Qatar explora trabalhadores, acusa Amnistia Internacional
Desde que foi entregue ao Qatar a organização do primeiro Mundial no Médio Oriente que várias instituições e organizações não-governamentais escrutinam atentamente a situação dos trabalhadores envolvidos na construção dos estádios da competição. A Amnistia Internacional (AI) já apontou o dedo, por várias vezes, ao emirado, denunciando práticas eticamente reprováveis no que diz respeito às condições laborais das centenas de milhares de migrantes contratados para a edificação dos recintos desportivos.
No mais recente relatório publicado pela AI o alvo é a Mercury Mena, empresa de engenharia qatari, acusada de dever milhares de euros em salários e benefícios laborais a trabalhadores migrantes. A grande maioria destes homens são naturais da Índia, Filipinas e do Nepal, aponta a ONG.
Documentos publicados pela Pravasi Nepali Co-ordination Committee — organização nepalesa que zela pelos direitos dos migrantes — revelaram que, nos primeiros quatro anos de construção (2010-14), morreram mais de 400 trabalhadores provenientes do país da região dos Himalaias. As altas temperaturas, falta de condições de segurança e horários longos são as principais razões apontadas para o elevado número de mortes nos estádios qataris.
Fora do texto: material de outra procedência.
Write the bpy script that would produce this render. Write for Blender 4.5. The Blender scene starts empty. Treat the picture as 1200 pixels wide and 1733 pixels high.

“O agente [de emprego] disse-me: ‘O Qatar é o país mais rico do mundo, pesquisa no Google’. Garantiu-me que ia ganhar um salário enorme mas, quando chegamos aqui, vimos que era o oposto”, confessou um dos trabalhadores, sob anonimato, ao The Guardian. Entre outras coisas, o jornal britânico revela que, apesar das condições climáticas extremas, os trabalhadores recebem, aproximadamente, 200 euros por mês, vivendo em complexos que podem chegar a albergar cinco mil pessoas.